## Requirements:
Repeat exactly the lines of the entries below from the one with "Reconstruct this image" through the one with "S.camera = cam", both ends included, and nothing else.

## Scene modeling code data:
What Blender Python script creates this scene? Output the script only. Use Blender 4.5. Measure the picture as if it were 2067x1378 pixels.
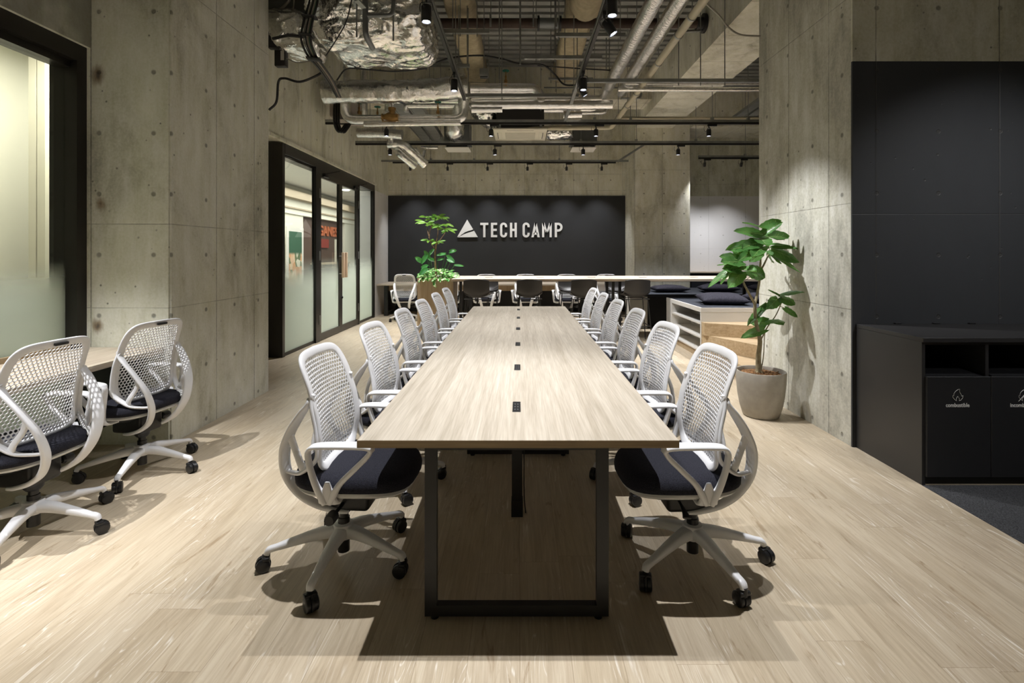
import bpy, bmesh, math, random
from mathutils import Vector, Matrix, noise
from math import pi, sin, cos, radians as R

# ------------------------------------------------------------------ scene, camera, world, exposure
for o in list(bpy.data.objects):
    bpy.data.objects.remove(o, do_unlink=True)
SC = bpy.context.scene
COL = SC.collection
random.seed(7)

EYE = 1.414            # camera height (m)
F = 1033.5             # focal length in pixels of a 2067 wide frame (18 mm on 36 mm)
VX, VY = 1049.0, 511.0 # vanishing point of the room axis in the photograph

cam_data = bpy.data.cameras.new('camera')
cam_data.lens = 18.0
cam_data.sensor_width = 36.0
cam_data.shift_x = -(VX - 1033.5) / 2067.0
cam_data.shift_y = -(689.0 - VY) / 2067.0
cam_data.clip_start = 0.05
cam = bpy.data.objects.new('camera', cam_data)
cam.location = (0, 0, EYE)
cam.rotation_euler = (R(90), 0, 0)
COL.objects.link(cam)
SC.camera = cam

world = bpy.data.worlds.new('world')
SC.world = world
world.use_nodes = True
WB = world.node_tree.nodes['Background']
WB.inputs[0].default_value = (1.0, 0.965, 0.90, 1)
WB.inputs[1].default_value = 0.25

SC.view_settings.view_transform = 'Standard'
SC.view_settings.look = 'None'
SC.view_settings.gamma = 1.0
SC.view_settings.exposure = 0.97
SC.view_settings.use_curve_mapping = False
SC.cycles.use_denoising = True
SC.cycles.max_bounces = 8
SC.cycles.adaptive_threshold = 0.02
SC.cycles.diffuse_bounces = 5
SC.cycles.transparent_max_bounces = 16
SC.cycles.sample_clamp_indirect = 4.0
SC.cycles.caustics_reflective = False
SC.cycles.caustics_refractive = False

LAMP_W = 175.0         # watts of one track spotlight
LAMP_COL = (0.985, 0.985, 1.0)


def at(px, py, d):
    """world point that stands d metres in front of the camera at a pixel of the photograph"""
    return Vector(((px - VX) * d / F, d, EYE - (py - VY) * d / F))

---

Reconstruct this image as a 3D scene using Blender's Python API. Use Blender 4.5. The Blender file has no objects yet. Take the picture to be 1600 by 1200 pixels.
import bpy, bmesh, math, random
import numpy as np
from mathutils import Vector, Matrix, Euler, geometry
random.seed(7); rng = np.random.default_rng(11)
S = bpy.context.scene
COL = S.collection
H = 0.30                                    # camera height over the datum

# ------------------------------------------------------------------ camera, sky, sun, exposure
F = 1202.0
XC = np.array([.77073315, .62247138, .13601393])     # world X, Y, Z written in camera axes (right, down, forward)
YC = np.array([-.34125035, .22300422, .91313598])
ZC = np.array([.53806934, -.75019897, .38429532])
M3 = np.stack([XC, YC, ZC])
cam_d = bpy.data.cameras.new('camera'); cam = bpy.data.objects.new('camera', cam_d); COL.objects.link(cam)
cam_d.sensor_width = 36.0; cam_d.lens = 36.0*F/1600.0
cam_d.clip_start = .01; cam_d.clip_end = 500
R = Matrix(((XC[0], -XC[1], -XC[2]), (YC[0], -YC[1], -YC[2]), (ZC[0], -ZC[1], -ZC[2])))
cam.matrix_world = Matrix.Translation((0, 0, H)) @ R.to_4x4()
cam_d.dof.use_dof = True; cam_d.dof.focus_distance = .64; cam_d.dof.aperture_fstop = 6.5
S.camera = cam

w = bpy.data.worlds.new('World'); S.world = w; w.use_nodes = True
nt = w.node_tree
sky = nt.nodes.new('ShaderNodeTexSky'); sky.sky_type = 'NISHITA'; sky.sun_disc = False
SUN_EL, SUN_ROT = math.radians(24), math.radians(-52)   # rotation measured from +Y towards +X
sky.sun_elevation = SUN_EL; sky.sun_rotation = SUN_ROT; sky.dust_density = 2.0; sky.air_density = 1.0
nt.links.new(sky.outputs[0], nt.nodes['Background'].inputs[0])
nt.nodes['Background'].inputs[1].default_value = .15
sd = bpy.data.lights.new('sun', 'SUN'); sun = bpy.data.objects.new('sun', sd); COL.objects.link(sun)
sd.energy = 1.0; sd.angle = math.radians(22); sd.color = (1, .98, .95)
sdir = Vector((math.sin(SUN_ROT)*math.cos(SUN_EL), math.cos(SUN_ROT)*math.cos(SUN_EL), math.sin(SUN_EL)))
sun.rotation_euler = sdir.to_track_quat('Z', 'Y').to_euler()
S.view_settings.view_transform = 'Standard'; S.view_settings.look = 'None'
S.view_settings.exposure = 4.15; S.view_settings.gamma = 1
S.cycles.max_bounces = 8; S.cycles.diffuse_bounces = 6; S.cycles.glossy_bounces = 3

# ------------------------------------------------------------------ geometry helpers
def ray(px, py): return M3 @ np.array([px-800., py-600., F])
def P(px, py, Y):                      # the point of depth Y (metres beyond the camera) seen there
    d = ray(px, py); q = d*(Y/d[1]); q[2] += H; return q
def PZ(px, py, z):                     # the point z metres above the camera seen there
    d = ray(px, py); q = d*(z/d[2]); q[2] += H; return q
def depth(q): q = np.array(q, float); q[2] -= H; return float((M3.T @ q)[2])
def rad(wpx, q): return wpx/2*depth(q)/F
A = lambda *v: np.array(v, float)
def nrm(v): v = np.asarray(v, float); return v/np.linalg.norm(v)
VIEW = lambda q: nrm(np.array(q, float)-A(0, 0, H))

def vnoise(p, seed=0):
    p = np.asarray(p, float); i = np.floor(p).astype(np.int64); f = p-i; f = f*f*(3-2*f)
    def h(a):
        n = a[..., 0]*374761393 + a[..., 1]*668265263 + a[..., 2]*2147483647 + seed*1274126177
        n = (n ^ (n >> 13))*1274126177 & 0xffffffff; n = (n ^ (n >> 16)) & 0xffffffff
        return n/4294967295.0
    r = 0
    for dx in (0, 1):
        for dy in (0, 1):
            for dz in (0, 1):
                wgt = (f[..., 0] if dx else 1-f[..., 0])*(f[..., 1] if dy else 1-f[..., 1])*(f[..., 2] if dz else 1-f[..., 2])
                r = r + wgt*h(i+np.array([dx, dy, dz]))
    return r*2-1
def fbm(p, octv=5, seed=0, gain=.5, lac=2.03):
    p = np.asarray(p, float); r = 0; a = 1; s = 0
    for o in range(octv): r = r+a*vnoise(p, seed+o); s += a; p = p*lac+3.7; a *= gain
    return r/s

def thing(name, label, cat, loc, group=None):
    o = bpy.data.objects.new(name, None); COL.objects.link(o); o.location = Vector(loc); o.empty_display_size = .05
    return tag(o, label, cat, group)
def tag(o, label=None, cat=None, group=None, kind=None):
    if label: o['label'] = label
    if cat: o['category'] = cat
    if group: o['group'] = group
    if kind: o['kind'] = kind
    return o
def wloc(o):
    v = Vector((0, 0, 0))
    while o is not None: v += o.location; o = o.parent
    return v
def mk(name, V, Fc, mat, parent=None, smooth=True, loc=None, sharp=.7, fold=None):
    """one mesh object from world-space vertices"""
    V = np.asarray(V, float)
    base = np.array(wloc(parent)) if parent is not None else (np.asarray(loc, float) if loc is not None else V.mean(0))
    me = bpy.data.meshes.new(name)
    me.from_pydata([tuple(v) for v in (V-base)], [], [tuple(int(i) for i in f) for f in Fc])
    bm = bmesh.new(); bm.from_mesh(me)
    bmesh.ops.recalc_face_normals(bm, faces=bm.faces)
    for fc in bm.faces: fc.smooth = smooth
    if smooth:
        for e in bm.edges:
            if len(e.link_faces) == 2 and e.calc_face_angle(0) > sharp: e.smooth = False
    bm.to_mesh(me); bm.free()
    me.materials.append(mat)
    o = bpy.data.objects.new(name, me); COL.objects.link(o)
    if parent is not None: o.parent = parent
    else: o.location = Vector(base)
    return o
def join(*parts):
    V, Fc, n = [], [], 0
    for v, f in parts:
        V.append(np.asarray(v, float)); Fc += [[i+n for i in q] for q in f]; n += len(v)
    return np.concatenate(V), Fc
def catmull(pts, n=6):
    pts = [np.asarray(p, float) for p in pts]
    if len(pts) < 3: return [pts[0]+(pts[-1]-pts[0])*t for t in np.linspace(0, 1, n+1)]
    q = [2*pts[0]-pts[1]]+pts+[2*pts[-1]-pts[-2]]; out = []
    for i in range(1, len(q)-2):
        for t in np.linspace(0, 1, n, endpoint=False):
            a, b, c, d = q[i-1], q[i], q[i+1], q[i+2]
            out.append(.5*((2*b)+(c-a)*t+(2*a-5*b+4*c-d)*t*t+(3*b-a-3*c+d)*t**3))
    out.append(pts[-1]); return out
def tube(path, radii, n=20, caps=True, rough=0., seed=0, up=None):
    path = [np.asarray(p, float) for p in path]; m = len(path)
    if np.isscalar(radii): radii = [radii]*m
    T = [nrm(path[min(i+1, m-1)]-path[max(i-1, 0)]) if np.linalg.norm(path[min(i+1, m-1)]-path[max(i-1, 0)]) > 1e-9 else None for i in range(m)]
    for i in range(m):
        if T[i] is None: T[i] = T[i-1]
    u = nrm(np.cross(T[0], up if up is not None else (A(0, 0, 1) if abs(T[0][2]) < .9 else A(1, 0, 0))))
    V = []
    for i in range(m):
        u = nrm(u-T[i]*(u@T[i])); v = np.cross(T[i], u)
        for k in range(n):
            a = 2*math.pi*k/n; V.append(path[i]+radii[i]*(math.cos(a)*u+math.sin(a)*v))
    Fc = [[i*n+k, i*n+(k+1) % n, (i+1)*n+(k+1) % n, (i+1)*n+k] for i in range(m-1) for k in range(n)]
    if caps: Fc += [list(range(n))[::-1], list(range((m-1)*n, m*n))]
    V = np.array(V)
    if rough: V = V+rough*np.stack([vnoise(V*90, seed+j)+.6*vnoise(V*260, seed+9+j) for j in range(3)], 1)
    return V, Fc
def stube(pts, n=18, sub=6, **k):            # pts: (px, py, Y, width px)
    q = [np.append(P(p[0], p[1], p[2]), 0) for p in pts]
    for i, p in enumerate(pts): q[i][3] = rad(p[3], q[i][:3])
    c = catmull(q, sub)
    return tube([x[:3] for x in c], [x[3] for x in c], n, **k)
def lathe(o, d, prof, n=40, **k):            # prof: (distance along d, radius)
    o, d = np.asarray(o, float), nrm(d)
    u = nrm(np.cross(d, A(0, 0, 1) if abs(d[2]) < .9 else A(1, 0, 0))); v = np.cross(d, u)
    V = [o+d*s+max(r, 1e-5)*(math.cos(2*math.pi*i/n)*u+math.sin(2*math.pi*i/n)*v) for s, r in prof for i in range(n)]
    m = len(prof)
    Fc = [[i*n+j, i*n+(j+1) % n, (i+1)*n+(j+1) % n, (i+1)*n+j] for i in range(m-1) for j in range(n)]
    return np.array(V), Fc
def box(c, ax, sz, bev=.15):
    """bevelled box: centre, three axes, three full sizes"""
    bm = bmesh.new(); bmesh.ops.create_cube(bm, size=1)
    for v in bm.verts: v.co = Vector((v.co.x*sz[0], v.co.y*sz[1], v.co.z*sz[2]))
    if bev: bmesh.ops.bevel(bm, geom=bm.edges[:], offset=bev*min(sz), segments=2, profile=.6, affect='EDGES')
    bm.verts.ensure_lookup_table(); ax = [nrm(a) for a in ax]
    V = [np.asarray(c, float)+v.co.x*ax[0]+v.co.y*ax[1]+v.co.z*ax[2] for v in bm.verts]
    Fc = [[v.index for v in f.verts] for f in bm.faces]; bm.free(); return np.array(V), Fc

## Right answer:
Reconstruct this image as a 3D scene using Blender's Python API. Use Blender 4.5. The Blender file has no objects yet. Take the picture to be 1600 by 1200 pixels.
import bpy, bmesh, math, random
import numpy as np
from mathutils import Vector, Matrix, Euler, geometry
random.seed(7); rng = np.random.default_rng(11)
S = bpy.context.scene
COL = S.collection
H = 0.30                                    # camera height over the datum

# ------------------------------------------------------------------ camera, sky, sun, exposure
F = 1202.0
XC = np.array([.77073315, .62247138, .13601393])     # world X, Y, Z written in camera axes (right, down, forward)
YC = np.array([-.34125035, .22300422, .91313598])
ZC = np.array([.53806934, -.75019897, .38429532])
M3 = np.stack([XC, YC, ZC])
cam_d = bpy.data.cameras.new('camera'); cam = bpy.data.objects.new('camera', cam_d); COL.objects.link(cam)
cam_d.sensor_width = 36.0; cam_d.lens = 36.0*F/1600.0
cam_d.clip_start = .01; cam_d.clip_end = 500
R = Matrix(((XC[0], -XC[1], -XC[2]), (YC[0], -YC[1], -YC[2]), (ZC[0], -ZC[1], -ZC[2])))
cam.matrix_world = Matrix.Translation((0, 0, H)) @ R.to_4x4()
cam_d.dof.use_dof = True; cam_d.dof.focus_distance = .64; cam_d.dof.aperture_fstop = 6.5
S.camera = cam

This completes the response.